[begin Exercise materials]

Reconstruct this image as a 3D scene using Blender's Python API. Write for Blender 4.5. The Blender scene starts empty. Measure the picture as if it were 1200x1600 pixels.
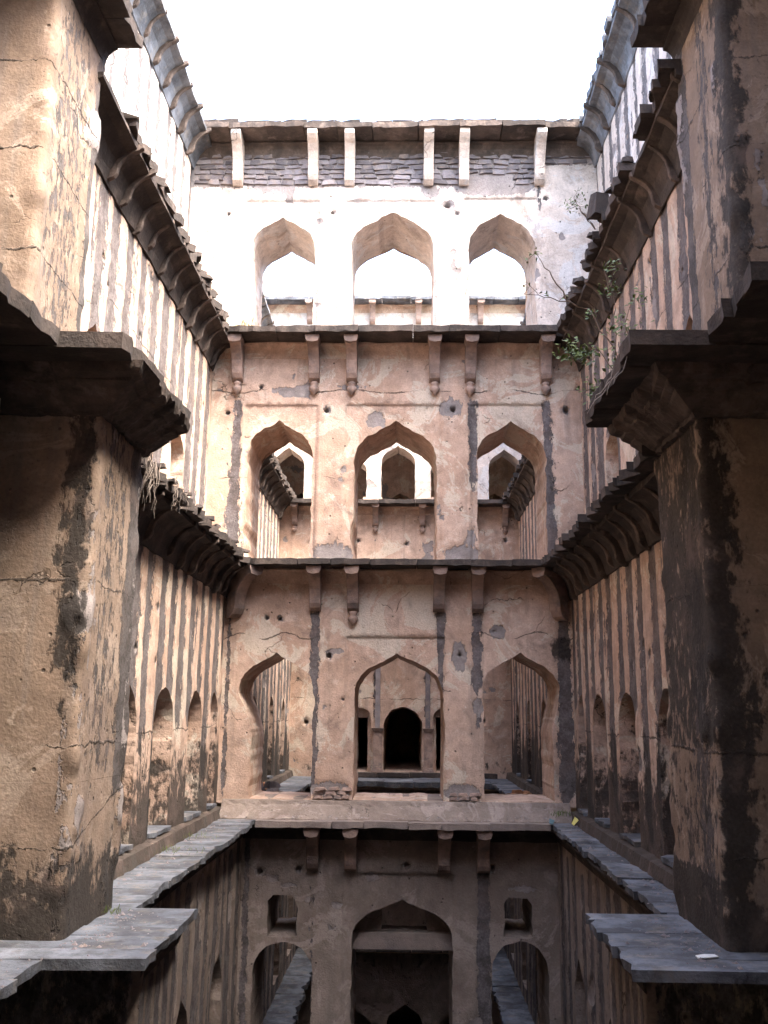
import bpy, math, random
import numpy as np
from mathutils import Vector, Matrix
from mathutils.geometry import delaunay_2d_cdt

random.seed(7)
SC = bpy.context.scene
COL = SC.collection
R = math.radians

# ------------------------------------------------------------------ camera
F, CX, CY = 1483.0, 600.0, 800.0
_d = Vector(((635 - CX) / F, (1110 - CY) / F, 1.0)).normalized()      # level direction into the well
_roll = -0.006
_u = Vector((-math.sin(_roll), -math.cos(_roll), 0.0))
_u = (_u - _d * _u.dot(_d)).normalized()
_r = _d.cross(_u)
if _r.x < 0: _r = -_r
cam_data = bpy.data.cameras.new('camera')
cam_data.sensor_fit = 'VERTICAL'
cam_data.sensor_height = 36.0
cam_data.sensor_width = 27.0
cam_data.lens = 36.0 * F / 1600.0
cam_data.clip_start = 0.05
cam_data.clip_end = 3000
cam = bpy.data.objects.new('camera', cam_data)
COL.objects.link(cam)
right = Vector((_r.x, _d.x, _u.x)); down = Vector((_r.y, _d.y, _u.y)); fwd = Vector((_r.z, _d.z, _u.z))
m = Matrix.Identity(4)
for i in range(3):
    m[i][0] = right[i]; m[i][1] = -down[i]; m[i][2] = -fwd[i]
m[0][3], m[1][3], m[2][3] = 0.0, 0.0, 1.6
cam.matrix_world = m
SC.camera = cam

# ------------------------------------------------------------------ world, sun, exposure
SUN_EL, SUN_AZ = R(54), R(122)        # azimuth clockwise from +Y: behind the camera, to the right
w = bpy.data.worlds.new('World'); SC.world = w; w.use_nodes = True
nt = w.node_tree; nt.nodes.clear()
sky = nt.nodes.new('ShaderNodeTexSky'); sky.sky_type = 'NISHITA'; sky.sun_disc = False
sky.sun_elevation = SUN_EL; sky.sun_rotation = SUN_AZ
sky.air_density = 1.0; sky.dust_density = 5.0; sky.ozone_density = 1.0; sky.altitude = 0
bg = nt.nodes.new('ShaderNodeBackground'); bg.inputs['Strength'].default_value = 0.15
wo = nt.nodes.new('ShaderNodeOutputWorld')
nt.links.new(sky.outputs[0], bg.inputs[0]); nt.links.new(bg.outputs[0], wo.inputs[0])
sd = bpy.data.lights.new('sun', 'SUN'); sd.energy = 0.7; sd.angle = R(20); sd.color = (1.0, 0.95, 0.88)
sun = bpy.data.objects.new('sun', sd); COL.objects.link(sun)
sdir = Vector((math.sin(SUN_AZ) * math.cos(SUN_EL), math.cos(SUN_AZ) * math.cos(SUN_EL), math.sin(SUN_EL)))
sun.rotation_euler = sdir.to_track_quat('Z', 'Y').to_euler()
sun.location = (6, -6, 25)
SC.view_settings.view_transform = 'Standard'
SC.view_settings.look = 'None'
SC.view_settings.gamma = 1.0
SC.view_settings.use_curve_mapping = False
SC.view_settings.exposure = 3.68
SC.render.engine = 'CYCLES'
SC.cycles.max_bounces = 6
SC.cycles.diffuse_bounces = 4

# ------------------------------------------------------------------ noise
def _hash(ix, iy, iz, seed):
    n = (ix * 374761393 + iy * 668265263 + iz * 1442695041 + seed * 974634777) & 0xFFFFFFFF
    n = ((n ^ (n >> 13)) * 1274126177) & 0xFFFFFFFF
    n = (n ^ (n >> 16)) & 0xFFFF
    return n / 65535.0
def vnoise(p, seed=0):
    p = np.asarray(p, float)
    i = np.floor(p).astype(np.int64); f = p - i; f = f * f * (3 - 2 * f)
    r = 0
    for dx in (0, 1):
        for dy in (0, 1):
            for dz in (0, 1):
                wgt = (f[:, 0] if dx else 1 - f[:, 0]) * (f[:, 1] if dy else 1 - f[:, 1]) * (f[:, 2] if dz else 1 - f[:, 2])
                r = r + wgt * _hash(i[:, 0] + dx, i[:, 1] + dy, i[:, 2] + dz, seed)
    return r
def fbm(p, seed=0, octv=4):
    p = np.asarray(p, float); a, s, t = 0.5, 0.0, 0.0
    for k in range(octv):
        s = s + a * vnoise(p * (2.03 ** k), seed + k); t += a; a *= 0.5
    return s / t

# ------------------------------------------------------------------ materials
class NB:
    def __init__(self, name):
        self.m = bpy.data.materials.new(name); self.m.use_nodes = True
        self.t = self.m.node_tree; self.t.nodes.clear()
        self.out = self.n('ShaderNodeOutputMaterial'); self.b = self.n('ShaderNodeBsdfPrincipled')
        self.l(self.b.outputs[0], self.out.inputs[0])
        self.b.inputs['Roughness'].default_value = 0.92
        if 'Specular IOR Level' in self.b.inputs: self.b.inputs['Specular IOR Level'].default_value = 0.25
        tc = self.n('ShaderNodeTexCoord'); oi = self.n('ShaderNodeObjectInfo')
        self.rand = oi.outputs['Random']
        off = self.vmath('SCALE', None, None); c = self.n('ShaderNodeCombineXYZ')
        for k in range(3): self.l(oi.outputs['Random'], c.inputs[k])
        self.l(c.outputs[0], off.inputs[0]); off.inputs['Scale'].default_value = 23.0
        ad = self.vmath('ADD', tc.outputs['Object'], off.outputs[0])
        self.co = ad.outputs[0]
    def n(self, t): return self.t.nodes.new(t)
    def l(self, a, b): self.t.links.new(a, b)
    def put(self, v, s):
        if isinstance(v, (int, float)): s.default_value = v
        elif isinstance(v, tuple): s.default_value = (*v, 1.0) if len(v) == 3 and s.type == 'RGBA' else v
        elif v is not None: self.l(v, s)
    def vmath(self, op, a, b):
        x = self.n('ShaderNodeVectorMath'); x.operation = op
        if a is not None: self.put(a, x.inputs[0])
        if b is not None: self.put(b, x.inputs[1])
        return x
    def math(self, op, a, b=None, c=None, clamp=False):
        x = self.n('ShaderNodeMath'); x.operation = op; x.use_clamp = clamp
        for k, v in enumerate((a, b, c)):
            if v is not None: self.put(v, x.inputs[k])
        return x.outputs[0]
    def noise(self, scale, detail=4, rough=0.55, vec=None, stretch=None, dist=0.0):
        x = self.n('ShaderNodeTexNoise'); x.inputs['Scale'].default_value = scale
        x.inputs['Detail'].default_value = detail; x.inputs['Roughness'].default_value = rough
        x.inputs['Distortion'].default_value = dist
        v = vec or self.co
        if stretch: v = self.vmath('MULTIPLY', v, stretch).outputs[0]
        self.l(v, x.inputs['Vector']); return x.outputs['Fac']
    def step(self, v, a, b):
        x = self.n('ShaderNodeMapRange'); x.interpolation_type = 'SMOOTHSTEP'
        self.put(v, x.inputs['Value']); self.put(a, x.inputs['From Min']); self.put(b, x.inputs['From Max'])
        return x.outputs['Result']
    def mix(self, f, a, b, mode='MIX'):
        x = self.n('ShaderNodeMix'); x.data_type = 'RGBA'; x.blend_type = mode
        self.put(f, x.inputs[0]); self.put(a, x.inputs[6]); self.put(b, x.inputs[7]); return x.outputs[2]
    def gain(self, col, f):
        c = self.n('ShaderNodeCombineColor')
        for k in range(3): self.l(f, c.inputs[k])
        return self.mix(1.0, col, c.outputs[0], 'MULTIPLY')
    def attr(self, name):
        x = self.n('ShaderNodeAttribute'); x.attribute_name = name; return x.outputs['Fac']
    def finish(self, col, height=None, dist=0.02, strength=0.7):
        self.put(col, self.b.inputs['Base Color'])
        if height is not None:
            bp = self.n('ShaderNodeBump'); bp.inputs['Distance'].default_value = dist
            bp.inputs['Strength'].default_value = strength
            self.l(height, bp.inputs['Height']); self.l(bp.outputs[0], self.b.inputs['Normal'])
        return self.m

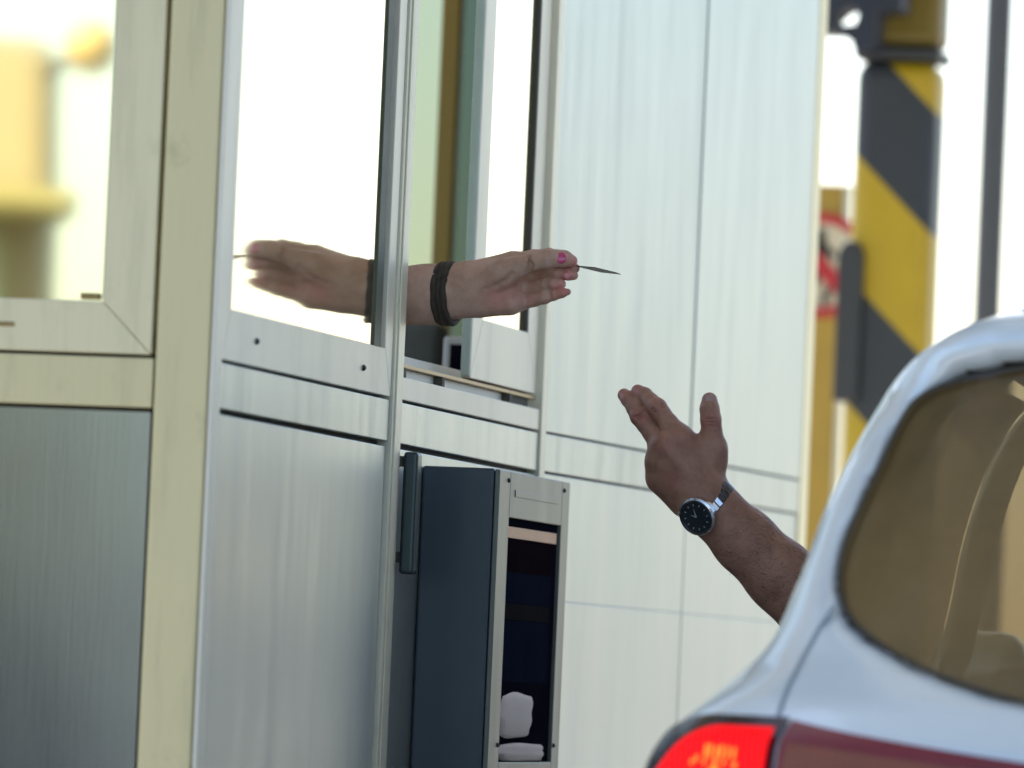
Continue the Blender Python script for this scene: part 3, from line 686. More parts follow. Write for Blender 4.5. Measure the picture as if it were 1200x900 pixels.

[end Exercise materials]

▶ **Task statement**: Print the data above verbatim from the first line through the line holding "SC.camera = cam", leaving every picture out.

▶ **Solution**:
Reconstruct this image as a 3D scene using Blender's Python API. Write for Blender 4.5. The Blender scene starts empty. Measure the picture as if it were 1200x1600 pixels.
import bpy, math, random
import numpy as np
from mathutils import Vector, Matrix
from mathutils.geometry import delaunay_2d_cdt

random.seed(7)
SC = bpy.context.scene
COL = SC.collection
R = math.radians

# ------------------------------------------------------------------ camera
F, CX, CY = 1483.0, 600.0, 800.0
_d = Vector(((635 - CX) / F, (1110 - CY) / F, 1.0)).normalized()      # level direction into the well
_roll = -0.006
_u = Vector((-math.sin(_roll), -math.cos(_roll), 0.0))
_u = (_u - _d * _u.dot(_d)).normalized()
_r = _d.cross(_u)
if _r.x < 0: _r = -_r
cam_data = bpy.data.cameras.new('camera')
cam_data.sensor_fit = 'VERTICAL'
cam_data.sensor_height = 36.0
cam_data.sensor_width = 27.0
cam_data.lens = 36.0 * F / 1600.0
cam_data.clip_start = 0.05
cam_data.clip_end = 3000
cam = bpy.data.objects.new('camera', cam_data)
COL.objects.link(cam)
right = Vector((_r.x, _d.x, _u.x)); down = Vector((_r.y, _d.y, _u.y)); fwd = Vector((_r.z, _d.z, _u.z))
m = Matrix.Identity(4)
for i in range(3):
    m[i][0] = right[i]; m[i][1] = -down[i]; m[i][2] = -fwd[i]
m[0][3], m[1][3], m[2][3] = 0.0, 0.0, 1.6
cam.matrix_world = m
SC.camera = cam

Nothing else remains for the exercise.